Honoring our nation’s heroes.
We are just three days away from Veterans Day.
WXII visited with a very special World War II Veteran, who turned 105 years old a month ago today on Oct. 8.
Joseph Sosa says as far as his secret to living a long life — well, it’s just pure luck.
“It’s just luck,” Sosa said. “I wonder why, you know? I didn’t do anything special. I wasn’t a health nut. I just wake up every morning.”
After living for more than a century now, you can imagine that Sosa has some pretty interesting stories to tell.
“I did dangerous things,” he said. “Flying, a lot of cadets got killed in training. There were close calls at the fire department — that was a tough job.”

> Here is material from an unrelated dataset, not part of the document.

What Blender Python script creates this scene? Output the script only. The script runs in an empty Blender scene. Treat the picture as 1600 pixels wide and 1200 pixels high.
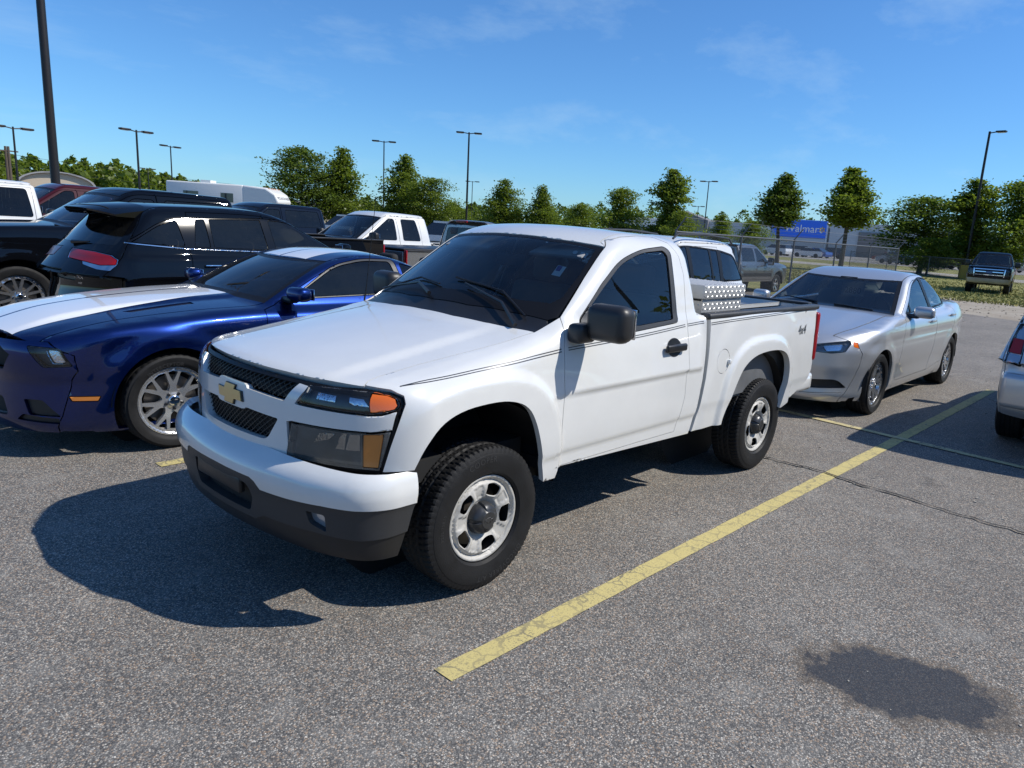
import bpy, bmesh, math, random
import numpy as np
from mathutils import Vector, Matrix, Euler
from mathutils.geometry import delaunay_2d_cdt
SC = bpy.context.scene
# ------------------------------------------------------------------ camera, sky, sun, exposure
cam = bpy.data.cameras.new('camera'); camo = bpy.data.objects.new('camera', cam); SC.collection.objects.link(camo)
cam.sensor_fit = 'HORIZONTAL'; cam.sensor_width = 36; cam.lens = 25.795
cam.shift_x = -.0563; cam.shift_y = .0089; cam.clip_start = .05; cam.clip_end = 5000
def cam_axes(yaw, pitch, roll):
    cy, sy, cp, sp = math.cos(yaw), math.sin(yaw), math.cos(pitch), math.sin(pitch)
    f = np.array([cp*cy, cp*sy, sp]); r = np.array([sy, -cy, 0.]); u = np.cross(r, f)
    c, s = math.cos(roll), math.sin(roll); return c*r+s*u, -s*r+c*u, f
_r, _u, _f = cam_axes(math.radians(-140.451), math.radians(-12.496), math.radians(3.814))
CAM = np.array([2.259, 3.154, 1.695])
camo.matrix_world = Matrix([[_r[i], _u[i], -_f[i], CAM[i]] for i in range(3)]+[[0, 0, 0, 1]])
SC.camera = camo
SUN_TO = Vector((-.59, .762, 1.0)).normalized()                     # direction towards the sun
SUN_EL = math.asin(SUN_TO.z); SUN_AZ = math.atan2(SUN_TO.x, SUN_TO.y)
world = bpy.data.worlds.new('World'); SC.world = world; world.use_nodes = True
_n = world.node_tree.nodes; _l = world.node_tree.links; _n.clear()
_sky = _n.new('ShaderNodeTexSky'); _sky.sky_type = 'NISHITA'; _sky.sun_disc = False
_sky.sun_elevation = SUN_EL; _sky.sun_rotation = SUN_AZ; _sky.altitude = 100; _sky.air_density = 1.0; _sky.dust_density = .2; _sky.ozone_density = 6.0
_bg = _n.new('ShaderNodeBackground'); _bg.inputs[1].default_value = .115
_wo = _n.new('ShaderNodeOutputWorld')
# thin high cirrus streaks, by direction only
_tc = _n.new('ShaderNodeTexCoord'); _mp = _n.new('ShaderNodeMapping'); _mp.inputs['Rotation'].default_value = (0, 0, math.radians(35)); _mp.inputs['Scale'].default_value = (1.2, 4.5, 9.0)
_nz = _n.new('ShaderNodeTexNoise'); _nz.inputs['Scale'].default_value = 1.6; _nz.inputs['Detail'].default_value = 7; _nz.inputs['Roughness'].default_value = .62
_cr = _n.new('ShaderNodeMapRange'); _cr.inputs[1].default_value = .52; _cr.inputs[2].default_value = .80; _cr.inputs[3].default_value = 0; _cr.inputs[4].default_value = .26
_mx = _n.new('ShaderNodeMix'); _mx.data_type = 'RGBA'; _mx.inputs[7].default_value = (8.6, 7.2, 6.4, 1)
_l.new(_tc.outputs['Generated'], _mp.inputs['Vector']); _l.new(_mp.outputs[0], _nz.inputs['Vector']); _l.new(_nz.outputs[0], _cr.inputs[0])
_l.new(_cr.outputs[0], _mx.inputs[0]); _l.new(_sky.outputs[0], _mx.inputs[6]); _tn = _n.new('ShaderNodeMix'); _tn.data_type = 'RGBA'; _tn.blend_type = 'MULTIPLY'; _tn.inputs[0].default_value = 1; _tn.inputs[7].default_value = (.60, .93, 1.20, 1)
_l.new(_mx.outputs[2], _tn.inputs[6]); _l.new(_tn.outputs[2], _bg.inputs[0]); _l.new(_bg.outputs[0], _wo.inputs[0])
sun = bpy.data.lights.new('sun', 'SUN'); suno = bpy.data.objects.new('sun', sun); SC.collection.objects.link(suno)
sun.energy = 4.5; sun.angle = math.radians(.53); sun.color = (1.0, .95, .87)
suno.rotation_euler = SUN_TO.to_track_quat('Z', 'Y').to_euler(); suno.location = (-60, 75, 100)
vs = SC.view_settings; vs.view_transform = 'Standard'; vs.look = 'None'; vs.exposure = .12; vs.gamma = 1; vs.use_curve_mapping = False
SC.cycles.max_bounces = 7; SC.cycles.transparent_max_bounces = 24; SC.cycles.caustics_reflective = False; SC.cycles.caustics_refractive = False
random.seed(7)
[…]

Sosa served in World War II for several years, flying five different aircraft. He had wanted to fly since he was just a little boy.
“I loved flying,” he said. “Growing up after the first World War and hearing stories about the pilots and glamour.”

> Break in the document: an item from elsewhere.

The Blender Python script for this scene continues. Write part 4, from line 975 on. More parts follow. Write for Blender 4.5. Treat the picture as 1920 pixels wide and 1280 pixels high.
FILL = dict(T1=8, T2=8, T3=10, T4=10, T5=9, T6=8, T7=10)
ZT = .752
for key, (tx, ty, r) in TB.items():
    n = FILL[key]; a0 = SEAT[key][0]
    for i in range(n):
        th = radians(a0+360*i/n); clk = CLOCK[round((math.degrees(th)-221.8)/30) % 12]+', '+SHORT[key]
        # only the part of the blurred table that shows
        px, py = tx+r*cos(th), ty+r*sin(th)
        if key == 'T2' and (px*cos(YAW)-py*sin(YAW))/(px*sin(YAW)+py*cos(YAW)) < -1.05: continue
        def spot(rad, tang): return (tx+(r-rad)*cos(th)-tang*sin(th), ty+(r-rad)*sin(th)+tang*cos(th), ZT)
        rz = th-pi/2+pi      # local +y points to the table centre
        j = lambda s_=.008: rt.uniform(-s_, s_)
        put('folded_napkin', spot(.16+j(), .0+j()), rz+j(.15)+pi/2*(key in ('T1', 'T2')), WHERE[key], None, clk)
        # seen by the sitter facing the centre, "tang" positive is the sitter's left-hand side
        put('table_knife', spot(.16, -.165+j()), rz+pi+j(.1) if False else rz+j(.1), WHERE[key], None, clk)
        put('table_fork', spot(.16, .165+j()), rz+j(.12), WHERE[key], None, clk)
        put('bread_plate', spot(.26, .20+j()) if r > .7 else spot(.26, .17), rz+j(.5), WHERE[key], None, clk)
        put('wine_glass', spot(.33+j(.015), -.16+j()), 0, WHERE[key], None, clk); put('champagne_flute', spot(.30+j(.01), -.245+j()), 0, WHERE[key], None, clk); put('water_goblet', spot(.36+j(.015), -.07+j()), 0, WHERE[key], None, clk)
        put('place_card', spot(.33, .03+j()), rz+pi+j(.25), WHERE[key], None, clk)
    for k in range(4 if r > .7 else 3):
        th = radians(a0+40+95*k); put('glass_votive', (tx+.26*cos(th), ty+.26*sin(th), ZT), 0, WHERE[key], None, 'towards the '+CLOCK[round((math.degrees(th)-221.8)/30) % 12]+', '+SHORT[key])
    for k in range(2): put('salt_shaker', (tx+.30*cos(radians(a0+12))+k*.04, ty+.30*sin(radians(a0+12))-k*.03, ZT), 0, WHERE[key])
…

Sosa had a long career as a first responder.
He was a captain for the New York Fire Department. In fact, he was one of the first fire captains of Hispanic descent.
Sosa also served as a corrections officer and graduated from the police academy.
WXII asked if he ever imagined he would live to be 105 years old.
“No,” Sosa said. “Well, certainly, all those years, I was scared I would have a heart attack like everybody else.”
As far as any advice to younger generations, Sosa says to stay away from smoking. He was never a smoker.
“One big thing: I never smoked,” Sosa said.
When it comes to the last 105 years, Sosa credits it all back to simply being lucky.
“And jumping out of windows, trapped buildings — the usual things you do in the fire department,” he said. “But luck, luck, luck.”
Sosa got married to his wife, Anna, at the age of 18. They were married for 77 years.
Sosa says being married to Anna for nearly 80 years could be the real key to living such a long, happy life.